What is to be transcribed is the run of lines opening with the one that has "c = np.where(t" and closing with the one that has "p = ctr + d * R * rad[:, None]", and only that run, exactly.

^^^^

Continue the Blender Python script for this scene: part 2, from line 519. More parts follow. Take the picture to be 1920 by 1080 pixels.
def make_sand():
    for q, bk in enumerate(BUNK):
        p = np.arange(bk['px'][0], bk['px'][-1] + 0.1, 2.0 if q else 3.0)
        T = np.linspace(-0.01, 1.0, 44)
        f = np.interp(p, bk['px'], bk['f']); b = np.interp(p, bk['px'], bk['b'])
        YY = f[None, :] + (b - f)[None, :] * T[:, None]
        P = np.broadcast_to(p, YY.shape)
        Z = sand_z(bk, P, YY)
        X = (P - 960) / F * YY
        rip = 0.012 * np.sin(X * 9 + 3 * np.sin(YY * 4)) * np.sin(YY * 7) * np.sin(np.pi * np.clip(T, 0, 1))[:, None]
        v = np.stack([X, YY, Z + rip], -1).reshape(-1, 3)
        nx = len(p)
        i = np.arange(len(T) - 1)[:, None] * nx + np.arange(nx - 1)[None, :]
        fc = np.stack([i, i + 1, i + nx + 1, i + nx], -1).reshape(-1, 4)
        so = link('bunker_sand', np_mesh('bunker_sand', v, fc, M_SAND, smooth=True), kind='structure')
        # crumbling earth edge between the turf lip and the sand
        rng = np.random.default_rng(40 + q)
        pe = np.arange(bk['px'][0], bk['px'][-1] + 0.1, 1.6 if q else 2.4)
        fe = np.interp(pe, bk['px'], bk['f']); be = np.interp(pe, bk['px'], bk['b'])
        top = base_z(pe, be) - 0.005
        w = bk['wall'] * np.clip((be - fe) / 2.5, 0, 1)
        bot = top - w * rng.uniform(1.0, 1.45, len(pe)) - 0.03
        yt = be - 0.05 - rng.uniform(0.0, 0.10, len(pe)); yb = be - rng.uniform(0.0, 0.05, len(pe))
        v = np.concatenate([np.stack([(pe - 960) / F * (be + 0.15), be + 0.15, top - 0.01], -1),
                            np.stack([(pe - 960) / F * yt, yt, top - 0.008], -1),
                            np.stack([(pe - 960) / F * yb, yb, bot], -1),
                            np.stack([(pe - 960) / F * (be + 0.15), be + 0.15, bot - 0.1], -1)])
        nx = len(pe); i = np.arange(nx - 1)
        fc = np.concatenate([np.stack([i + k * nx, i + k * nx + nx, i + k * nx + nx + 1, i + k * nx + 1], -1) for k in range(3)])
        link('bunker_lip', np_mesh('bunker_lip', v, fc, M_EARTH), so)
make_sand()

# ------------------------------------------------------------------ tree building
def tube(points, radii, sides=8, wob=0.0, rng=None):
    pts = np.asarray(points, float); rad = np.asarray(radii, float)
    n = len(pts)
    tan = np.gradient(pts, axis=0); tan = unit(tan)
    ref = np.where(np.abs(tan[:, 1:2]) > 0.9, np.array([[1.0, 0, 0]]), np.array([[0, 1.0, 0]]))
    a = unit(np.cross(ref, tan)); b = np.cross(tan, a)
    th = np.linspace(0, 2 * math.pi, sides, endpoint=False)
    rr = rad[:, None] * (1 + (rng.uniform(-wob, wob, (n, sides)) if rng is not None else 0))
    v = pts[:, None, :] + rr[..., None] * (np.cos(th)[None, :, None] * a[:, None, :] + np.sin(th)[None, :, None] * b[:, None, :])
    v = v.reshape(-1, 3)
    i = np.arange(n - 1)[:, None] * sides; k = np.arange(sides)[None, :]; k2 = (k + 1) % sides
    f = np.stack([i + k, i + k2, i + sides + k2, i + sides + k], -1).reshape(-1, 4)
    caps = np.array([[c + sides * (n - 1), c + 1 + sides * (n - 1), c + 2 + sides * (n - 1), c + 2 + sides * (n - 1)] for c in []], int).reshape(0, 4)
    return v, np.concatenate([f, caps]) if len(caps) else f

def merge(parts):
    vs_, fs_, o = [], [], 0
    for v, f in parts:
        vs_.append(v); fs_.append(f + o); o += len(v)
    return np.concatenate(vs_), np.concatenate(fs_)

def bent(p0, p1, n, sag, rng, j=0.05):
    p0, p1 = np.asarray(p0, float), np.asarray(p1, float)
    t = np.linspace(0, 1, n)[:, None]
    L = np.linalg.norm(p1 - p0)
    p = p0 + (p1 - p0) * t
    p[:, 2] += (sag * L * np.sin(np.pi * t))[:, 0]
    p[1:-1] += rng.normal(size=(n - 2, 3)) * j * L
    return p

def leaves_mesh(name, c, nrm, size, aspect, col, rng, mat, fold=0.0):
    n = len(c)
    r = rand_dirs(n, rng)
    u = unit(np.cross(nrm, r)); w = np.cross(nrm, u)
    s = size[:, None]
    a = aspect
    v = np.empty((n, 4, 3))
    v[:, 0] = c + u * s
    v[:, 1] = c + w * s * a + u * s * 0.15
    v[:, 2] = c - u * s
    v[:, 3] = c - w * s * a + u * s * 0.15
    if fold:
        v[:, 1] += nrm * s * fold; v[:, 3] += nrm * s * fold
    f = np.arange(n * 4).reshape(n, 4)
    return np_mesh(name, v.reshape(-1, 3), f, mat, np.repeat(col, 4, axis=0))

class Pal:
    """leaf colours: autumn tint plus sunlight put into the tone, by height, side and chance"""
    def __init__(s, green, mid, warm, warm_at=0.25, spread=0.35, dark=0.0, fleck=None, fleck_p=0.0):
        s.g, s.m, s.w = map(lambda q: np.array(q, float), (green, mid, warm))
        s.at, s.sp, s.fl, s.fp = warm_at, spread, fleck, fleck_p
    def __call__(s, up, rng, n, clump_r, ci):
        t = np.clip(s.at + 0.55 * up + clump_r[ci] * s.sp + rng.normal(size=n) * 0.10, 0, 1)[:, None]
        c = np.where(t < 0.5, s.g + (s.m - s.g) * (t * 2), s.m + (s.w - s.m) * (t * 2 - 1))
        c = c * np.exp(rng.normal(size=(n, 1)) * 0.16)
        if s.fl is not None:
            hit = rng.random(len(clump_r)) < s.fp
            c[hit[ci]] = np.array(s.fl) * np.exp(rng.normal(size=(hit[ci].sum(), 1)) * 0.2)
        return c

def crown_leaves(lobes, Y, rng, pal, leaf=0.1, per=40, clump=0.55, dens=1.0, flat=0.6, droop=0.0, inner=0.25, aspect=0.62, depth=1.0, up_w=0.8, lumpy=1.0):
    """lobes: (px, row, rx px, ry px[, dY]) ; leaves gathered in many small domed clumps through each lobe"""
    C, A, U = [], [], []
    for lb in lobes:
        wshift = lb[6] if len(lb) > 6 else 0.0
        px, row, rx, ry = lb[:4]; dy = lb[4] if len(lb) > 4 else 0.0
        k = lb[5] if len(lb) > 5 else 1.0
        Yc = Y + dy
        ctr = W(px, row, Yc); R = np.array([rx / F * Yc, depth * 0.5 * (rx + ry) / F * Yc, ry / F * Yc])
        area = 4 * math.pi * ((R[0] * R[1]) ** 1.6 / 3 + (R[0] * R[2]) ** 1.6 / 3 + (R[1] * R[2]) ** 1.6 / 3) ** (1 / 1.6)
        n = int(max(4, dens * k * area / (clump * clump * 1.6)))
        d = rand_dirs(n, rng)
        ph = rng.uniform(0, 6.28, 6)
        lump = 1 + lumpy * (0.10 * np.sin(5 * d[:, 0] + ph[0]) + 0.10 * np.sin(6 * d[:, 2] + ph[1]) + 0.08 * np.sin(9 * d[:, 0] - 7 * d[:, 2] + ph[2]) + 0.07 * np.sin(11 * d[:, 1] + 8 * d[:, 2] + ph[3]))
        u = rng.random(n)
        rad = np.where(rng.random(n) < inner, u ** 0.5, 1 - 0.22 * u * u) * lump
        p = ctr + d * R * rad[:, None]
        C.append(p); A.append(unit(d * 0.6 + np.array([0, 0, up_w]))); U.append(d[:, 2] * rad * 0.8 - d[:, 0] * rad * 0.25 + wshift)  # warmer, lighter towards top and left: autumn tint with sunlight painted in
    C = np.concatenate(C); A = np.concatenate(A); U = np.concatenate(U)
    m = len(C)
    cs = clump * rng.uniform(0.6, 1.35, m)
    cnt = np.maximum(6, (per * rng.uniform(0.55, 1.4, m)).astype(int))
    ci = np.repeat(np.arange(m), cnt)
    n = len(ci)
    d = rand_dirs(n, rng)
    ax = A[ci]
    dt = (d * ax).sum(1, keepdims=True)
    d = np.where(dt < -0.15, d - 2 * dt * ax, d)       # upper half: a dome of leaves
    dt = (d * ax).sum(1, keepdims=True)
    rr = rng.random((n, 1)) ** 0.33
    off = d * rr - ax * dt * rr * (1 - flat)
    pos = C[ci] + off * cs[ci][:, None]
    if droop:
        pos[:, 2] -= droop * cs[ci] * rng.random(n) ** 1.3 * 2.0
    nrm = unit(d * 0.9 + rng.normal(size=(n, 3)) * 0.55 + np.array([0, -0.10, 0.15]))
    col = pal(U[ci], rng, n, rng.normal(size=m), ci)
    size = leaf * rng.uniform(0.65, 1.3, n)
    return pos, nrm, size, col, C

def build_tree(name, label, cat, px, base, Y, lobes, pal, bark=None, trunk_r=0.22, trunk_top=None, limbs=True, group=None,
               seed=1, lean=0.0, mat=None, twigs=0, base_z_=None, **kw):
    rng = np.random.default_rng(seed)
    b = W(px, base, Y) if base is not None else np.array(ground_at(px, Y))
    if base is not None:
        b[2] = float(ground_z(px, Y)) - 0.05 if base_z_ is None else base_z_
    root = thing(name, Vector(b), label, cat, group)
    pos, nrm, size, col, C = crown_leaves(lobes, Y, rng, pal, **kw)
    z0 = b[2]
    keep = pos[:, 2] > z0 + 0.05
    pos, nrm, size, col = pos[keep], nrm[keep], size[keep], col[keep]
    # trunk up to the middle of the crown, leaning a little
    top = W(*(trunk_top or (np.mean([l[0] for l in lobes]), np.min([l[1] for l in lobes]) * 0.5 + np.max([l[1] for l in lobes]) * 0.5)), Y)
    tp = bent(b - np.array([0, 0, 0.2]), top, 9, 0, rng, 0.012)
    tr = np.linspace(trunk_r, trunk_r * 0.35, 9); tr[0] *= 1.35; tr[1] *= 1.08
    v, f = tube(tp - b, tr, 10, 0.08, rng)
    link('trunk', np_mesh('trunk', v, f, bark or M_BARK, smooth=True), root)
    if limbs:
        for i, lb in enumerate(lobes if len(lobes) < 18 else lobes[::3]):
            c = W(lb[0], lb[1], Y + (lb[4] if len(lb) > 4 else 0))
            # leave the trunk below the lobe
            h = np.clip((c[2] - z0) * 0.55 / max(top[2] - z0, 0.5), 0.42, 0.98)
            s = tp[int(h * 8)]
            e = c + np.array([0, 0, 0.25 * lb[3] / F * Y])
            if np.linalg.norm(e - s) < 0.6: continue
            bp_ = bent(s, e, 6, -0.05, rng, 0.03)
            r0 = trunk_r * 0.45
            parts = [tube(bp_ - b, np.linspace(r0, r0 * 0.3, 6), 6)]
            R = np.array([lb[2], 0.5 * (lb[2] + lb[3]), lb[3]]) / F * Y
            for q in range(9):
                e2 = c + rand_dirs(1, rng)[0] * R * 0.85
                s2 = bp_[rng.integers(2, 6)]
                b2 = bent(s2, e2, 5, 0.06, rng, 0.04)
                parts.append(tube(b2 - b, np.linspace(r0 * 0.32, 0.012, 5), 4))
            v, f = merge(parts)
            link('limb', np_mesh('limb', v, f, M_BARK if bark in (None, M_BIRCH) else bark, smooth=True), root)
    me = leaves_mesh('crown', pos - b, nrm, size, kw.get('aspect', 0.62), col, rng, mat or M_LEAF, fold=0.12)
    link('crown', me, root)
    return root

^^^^

_ANSWER FOR THE TASK_
        c = np.where(t < 0.5, s.g + (s.m - s.g) * (t * 2), s.m + (s.w - s.m) * (t * 2 - 1))
        c = c * np.exp(rng.normal(size=(n, 1)) * 0.16)
        if s.fl is not None:
            hit = rng.random(len(clump_r)) < s.fp
            c[hit[ci]] = np.array(s.fl) * np.exp(rng.normal(size=(hit[ci].sum(), 1)) * 0.2)
        return c

def crown_leaves(lobes, Y, rng, pal, leaf=0.1, per=40, clump=0.55, dens=1.0, flat=0.6, droop=0.0, inner=0.25, aspect=0.62, depth=1.0, up_w=0.8, lumpy=1.0):
    """lobes: (px, row, rx px, ry px[, dY]) ; leaves gathered in many small domed clumps through each lobe"""
    C, A, U = [], [], []
    for lb in lobes:
        wshift = lb[6] if len(lb) > 6 else 0.0
        px, row, rx, ry = lb[:4]; dy = lb[4] if len(lb) > 4 else 0.0
        k = lb[5] if len(lb) > 5 else 1.0
        Yc = Y + dy
        ctr = W(px, row, Yc); R = np.array([rx / F * Yc, depth * 0.5 * (rx + ry) / F * Yc, ry / F * Yc])
        area = 4 * math.pi * ((R[0] * R[1]) ** 1.6 / 3 + (R[0] * R[2]) ** 1.6 / 3 + (R[1] * R[2]) ** 1.6 / 3) ** (1 / 1.6)
        n = int(max(4, dens * k * area / (clump * clump * 1.6)))
        d = rand_dirs(n, rng)
        ph = rng.uniform(0, 6.28, 6)
        lump = 1 + lumpy * (0.10 * np.sin(5 * d[:, 0] + ph[0]) + 0.10 * np.sin(6 * d[:, 2] + ph[1]) + 0.08 * np.sin(9 * d[:, 0] - 7 * d[:, 2] + ph[2]) + 0.07 * np.sin(11 * d[:, 1] + 8 * d[:, 2] + ph[3]))
        u = rng.random(n)
        rad = np.where(rng.random(n) < inner, u ** 0.5, 1 - 0.22 * u * u) * lump
        p = ctr + d * R * rad[:, None]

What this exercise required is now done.